Source material:
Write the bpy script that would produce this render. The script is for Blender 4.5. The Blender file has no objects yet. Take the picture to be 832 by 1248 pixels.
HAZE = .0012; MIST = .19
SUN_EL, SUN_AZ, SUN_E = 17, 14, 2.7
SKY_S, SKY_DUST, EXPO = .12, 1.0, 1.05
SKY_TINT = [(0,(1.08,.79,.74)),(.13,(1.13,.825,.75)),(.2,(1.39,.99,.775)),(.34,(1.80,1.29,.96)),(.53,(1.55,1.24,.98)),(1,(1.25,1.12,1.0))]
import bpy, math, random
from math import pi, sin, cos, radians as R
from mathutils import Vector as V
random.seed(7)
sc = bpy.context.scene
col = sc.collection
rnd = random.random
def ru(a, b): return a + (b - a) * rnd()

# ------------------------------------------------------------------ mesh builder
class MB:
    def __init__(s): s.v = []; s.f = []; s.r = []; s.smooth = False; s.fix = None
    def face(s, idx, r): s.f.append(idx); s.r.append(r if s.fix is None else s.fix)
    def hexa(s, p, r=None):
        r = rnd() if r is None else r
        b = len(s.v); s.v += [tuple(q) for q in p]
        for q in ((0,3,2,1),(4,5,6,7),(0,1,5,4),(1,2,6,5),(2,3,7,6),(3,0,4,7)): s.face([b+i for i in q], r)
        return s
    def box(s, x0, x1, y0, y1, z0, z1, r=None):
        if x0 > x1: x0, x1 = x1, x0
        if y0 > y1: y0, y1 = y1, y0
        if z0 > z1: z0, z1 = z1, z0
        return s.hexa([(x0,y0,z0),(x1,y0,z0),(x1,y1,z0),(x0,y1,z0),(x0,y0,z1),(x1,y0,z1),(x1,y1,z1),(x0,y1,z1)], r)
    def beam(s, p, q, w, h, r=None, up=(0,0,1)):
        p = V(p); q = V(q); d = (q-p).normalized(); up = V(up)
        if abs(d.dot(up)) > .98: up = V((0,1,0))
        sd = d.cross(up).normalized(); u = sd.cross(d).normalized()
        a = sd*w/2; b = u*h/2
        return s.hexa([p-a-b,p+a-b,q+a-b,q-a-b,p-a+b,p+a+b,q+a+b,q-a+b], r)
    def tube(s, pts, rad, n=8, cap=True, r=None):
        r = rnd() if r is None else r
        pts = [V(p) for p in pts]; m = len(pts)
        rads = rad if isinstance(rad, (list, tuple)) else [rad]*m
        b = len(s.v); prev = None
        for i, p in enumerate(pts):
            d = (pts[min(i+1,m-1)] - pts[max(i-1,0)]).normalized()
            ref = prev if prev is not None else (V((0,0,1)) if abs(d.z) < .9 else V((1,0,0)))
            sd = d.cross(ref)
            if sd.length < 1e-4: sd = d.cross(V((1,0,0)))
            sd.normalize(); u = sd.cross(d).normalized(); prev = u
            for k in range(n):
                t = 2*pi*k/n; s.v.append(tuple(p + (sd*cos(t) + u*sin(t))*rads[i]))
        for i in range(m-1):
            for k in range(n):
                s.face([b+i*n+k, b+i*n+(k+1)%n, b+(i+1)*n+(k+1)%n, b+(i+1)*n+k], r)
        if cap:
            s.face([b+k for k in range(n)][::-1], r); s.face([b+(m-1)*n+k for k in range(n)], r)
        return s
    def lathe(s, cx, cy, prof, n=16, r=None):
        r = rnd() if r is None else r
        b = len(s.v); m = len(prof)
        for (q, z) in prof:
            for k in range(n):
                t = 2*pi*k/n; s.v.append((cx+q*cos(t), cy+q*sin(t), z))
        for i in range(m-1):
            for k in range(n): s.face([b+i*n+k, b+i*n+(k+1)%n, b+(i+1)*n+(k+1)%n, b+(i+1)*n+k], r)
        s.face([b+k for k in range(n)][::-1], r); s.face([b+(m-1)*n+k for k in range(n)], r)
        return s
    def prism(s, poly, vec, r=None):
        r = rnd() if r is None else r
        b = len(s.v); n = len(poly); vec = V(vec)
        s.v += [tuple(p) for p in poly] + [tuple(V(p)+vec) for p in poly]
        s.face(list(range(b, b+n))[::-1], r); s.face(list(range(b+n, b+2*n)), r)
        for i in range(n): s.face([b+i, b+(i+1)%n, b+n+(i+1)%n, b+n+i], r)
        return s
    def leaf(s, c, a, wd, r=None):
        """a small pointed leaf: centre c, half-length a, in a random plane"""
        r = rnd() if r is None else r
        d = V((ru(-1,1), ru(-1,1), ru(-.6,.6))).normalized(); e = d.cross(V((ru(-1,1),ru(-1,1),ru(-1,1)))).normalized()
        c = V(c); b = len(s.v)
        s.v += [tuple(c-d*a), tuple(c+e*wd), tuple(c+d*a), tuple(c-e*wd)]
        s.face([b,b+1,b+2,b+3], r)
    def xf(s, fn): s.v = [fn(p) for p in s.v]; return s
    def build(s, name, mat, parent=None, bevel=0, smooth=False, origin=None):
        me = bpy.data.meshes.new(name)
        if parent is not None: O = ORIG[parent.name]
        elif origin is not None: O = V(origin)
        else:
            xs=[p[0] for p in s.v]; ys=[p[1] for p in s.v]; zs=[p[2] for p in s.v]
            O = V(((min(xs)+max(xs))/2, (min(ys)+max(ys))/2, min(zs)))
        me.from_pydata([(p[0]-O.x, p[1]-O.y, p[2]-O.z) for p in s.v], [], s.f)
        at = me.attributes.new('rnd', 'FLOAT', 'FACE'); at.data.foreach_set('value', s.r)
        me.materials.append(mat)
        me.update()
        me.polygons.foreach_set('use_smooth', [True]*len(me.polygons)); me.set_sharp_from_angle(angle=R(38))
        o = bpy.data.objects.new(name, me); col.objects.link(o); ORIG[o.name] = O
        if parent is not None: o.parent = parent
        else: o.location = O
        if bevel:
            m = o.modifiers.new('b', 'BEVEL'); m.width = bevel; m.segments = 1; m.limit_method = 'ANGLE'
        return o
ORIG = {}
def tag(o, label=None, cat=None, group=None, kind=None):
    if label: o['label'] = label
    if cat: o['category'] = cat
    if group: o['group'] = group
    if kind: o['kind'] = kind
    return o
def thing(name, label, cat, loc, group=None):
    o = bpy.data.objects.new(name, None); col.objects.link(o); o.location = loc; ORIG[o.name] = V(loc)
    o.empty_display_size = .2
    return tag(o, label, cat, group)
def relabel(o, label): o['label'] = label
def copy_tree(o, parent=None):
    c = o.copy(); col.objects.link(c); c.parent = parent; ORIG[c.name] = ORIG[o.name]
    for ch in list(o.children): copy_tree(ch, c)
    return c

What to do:
Copy all of the data exactly.

The solution:
Write the bpy script that would produce this render. The script is for Blender 4.5. The Blender file has no objects yet. Take the picture to be 832 by 1248 pixels.
HAZE = .0012; MIST = .19
SUN_EL, SUN_AZ, SUN_E = 17, 14, 2.7
SKY_S, SKY_DUST, EXPO = .12, 1.0, 1.05
SKY_TINT = [(0,(1.08,.79,.74)),(.13,(1.13,.825,.75)),(.2,(1.39,.99,.775)),(.34,(1.80,1.29,.96)),(.53,(1.55,1.24,.98)),(1,(1.25,1.12,1.0))]
import bpy, math, random
from math import pi, sin, cos, radians as R
from mathutils import Vector as V
random.seed(7)
sc = bpy.context.scene
col = sc.collection
rnd = random.random
def ru(a, b): return a + (b - a) * rnd()

# ------------------------------------------------------------------ mesh builder
class MB:
    def __init__(s): s.v = []; s.f = []; s.r = []; s.smooth = False; s.fix = None
    def face(s, idx, r): s.f.append(idx); s.r.append(r if s.fix is None else s.fix)
    def hexa(s, p, r=None):
        r = rnd() if r is None else r
        b = len(s.v); s.v += [tuple(q) for q in p]
        for q in ((0,3,2,1),(4,5,6,7),(0,1,5,4),(1,2,6,5),(2,3,7,6),(3,0,4,7)): s.face([b+i for i in q], r)
        return s
    def box(s, x0, x1, y0, y1, z0, z1, r=None):
        if x0 > x1: x0, x1 = x1, x0
        if y0 > y1: y0, y1 = y1, y0
        if z0 > z1: z0, z1 = z1, z0
        return s.hexa([(x0,y0,z0),(x1,y0,z0),(x1,y1,z0),(x0,y1,z0),(x0,y0,z1),(x1,y0,z1),(x1,y1,z1),(x0,y1,z1)], r)
    def beam(s, p, q, w, h, r=None, up=(0,0,1)):
        p = V(p); q = V(q); d = (q-p).normalized(); up = V(up)
        if abs(d.dot(up)) > .98: up = V((0,1,0))
        sd = d.cross(up).normalized(); u = sd.cross(d).normalized()
        a = sd*w/2; b = u*h/2
        return s.hexa([p-a-b,p+a-b,q+a-b,q-a-b,p-a+b,p+a+b,q+a+b,q-a+b], r)
    def tube(s, pts, rad, n=8, cap=True, r=None):
        r = rnd() if r is None else r
        pts = [V(p) for p in pts]; m = len(pts)
        rads = rad if isinstance(rad, (list, tuple)) else [rad]*m
        b = len(s.v); prev = None
        for i, p in enumerate(pts):
            d = (pts[min(i+1,m-1)] - pts[max(i-1,0)]).normalized()
            ref = prev if prev is not None else (V((0,0,1)) if abs(d.z) < .9 else V((1,0,0)))
            sd = d.cross(ref)
            if sd.length < 1e-4: sd = d.cross(V((1,0,0)))
            sd.normalize(); u = sd.cross(d).normalized(); prev = u
            for k in range(n):
                t = 2*pi*k/n; s.v.append(tuple(p + (sd*cos(t) + u*sin(t))*rads[i]))
        for i in range(m-1):
            for k in range(n):
                s.face([b+i*n+k, b+i*n+(k+1)%n, b+(i+1)*n+(k+1)%n, b+(i+1)*n+k], r)
        if cap:
            s.face([b+k for k in range(n)][::-1], r); s.face([b+(m-1)*n+k for k in range(n)], r)
        return s
    def lathe(s, cx, cy, prof, n=16, r=None):
        r = rnd() if r is None else r
        b = len(s.v); m = len(prof)
        for (q, z) in prof:
            for k in range(n):
                t = 2*pi*k/n; s.v.append((cx+q*cos(t), cy+q*sin(t), z))
        for i in range(m-1):
            for k in range(n): s.face([b+i*n+k, b+i*n+(k+1)%n, b+(i+1)*n+(k+1)%n, b+(i+1)*n+k], r)
        s.face([b+k for k in range(n)][::-1], r); s.face([b+(m-1)*n+k for k in range(n)], r)
        return s
    def prism(s, poly, vec, r=None):
        r = rnd() if r is None else r
        b = len(s.v); n = len(poly); vec = V(vec)
        s.v += [tuple(p) for p in poly] + [tuple(V(p)+vec) for p in poly]
        s.face(list(range(b, b+n))[::-1], r); s.face(list(range(b+n, b+2*n)), r)
        for i in range(n): s.face([b+i, b+(i+1)%n, b+n+(i+1)%n, b+n+i], r)
        return s
    def leaf(s, c, a, wd, r=None):
        """a small pointed leaf: centre c, half-length a, in a random plane"""
        r = rnd() if r is None else r
        d = V((ru(-1,1), ru(-1,1), ru(-.6,.6))).normalized(); e = d.cross(V((ru(-1,1),ru(-1,1),ru(-1,1)))).normalized()
        c = V(c); b = len(s.v)
        s.v += [tuple(c-d*a), tuple(c+e*wd), tuple(c+d*a), tuple(c-e*wd)]
        s.face([b,b+1,b+2,b+3], r)
    def xf(s, fn): s.v = [fn(p) for p in s.v]; return s
    def build(s, name, mat, parent=None, bevel=0, smooth=False, origin=None):
        me = bpy.data.meshes.new(name)
        if parent is not None: O = ORIG[parent.name]
        elif origin is not None: O = V(origin)
        else:
            xs=[p[0] for p in s.v]; ys=[p[1] for p in s.v]; zs=[p[2] for p in s.v]
            O = V(((min(xs)+max(xs))/2, (min(ys)+max(ys))/2, min(zs)))
        me.from_pydata([(p[0]-O.x, p[1]-O.y, p[2]-O.z) for p in s.v], [], s.f)
        at = me.attributes.new('rnd', 'FLOAT', 'FACE'); at.data.foreach_set('value', s.r)
        me.materials.append(mat)
        me.update()
        me.polygons.foreach_set('use_smooth', [True]*len(me.polygons)); me.set_sharp_from_angle(angle=R(38))
        o = bpy.data.objects.new(name, me); col.objects.link(o); ORIG[o.name] = O
        if parent is not None: o.parent = parent
        else: o.location = O
        if bevel:
            m = o.modifiers.new('b', 'BEVEL'); m.width = bevel; m.segments = 1; m.limit_method = 'ANGLE'
        return o
ORIG = {}
def tag(o, label=None, cat=None, group=None, kind=None):
    if label: o['label'] = label
    if cat: o['category'] = cat
    if group: o['group'] = group
    if kind: o['kind'] = kind
    return o
def thing(name, label, cat, loc, group=None):
    o = bpy.data.objects.new(name, None); col.objects.link(o); o.location = loc; ORIG[o.name] = V(loc)
    o.empty_display_size = .2
    return tag(o, label, cat, group)
def relabel(o, label): o['label'] = label
def copy_tree(o, parent=None):
    c = o.copy(); col.objects.link(c); c.parent = parent; ORIG[c.name] = ORIG[o.name]
    for ch in list(o.children): copy_tree(ch, c)
    return c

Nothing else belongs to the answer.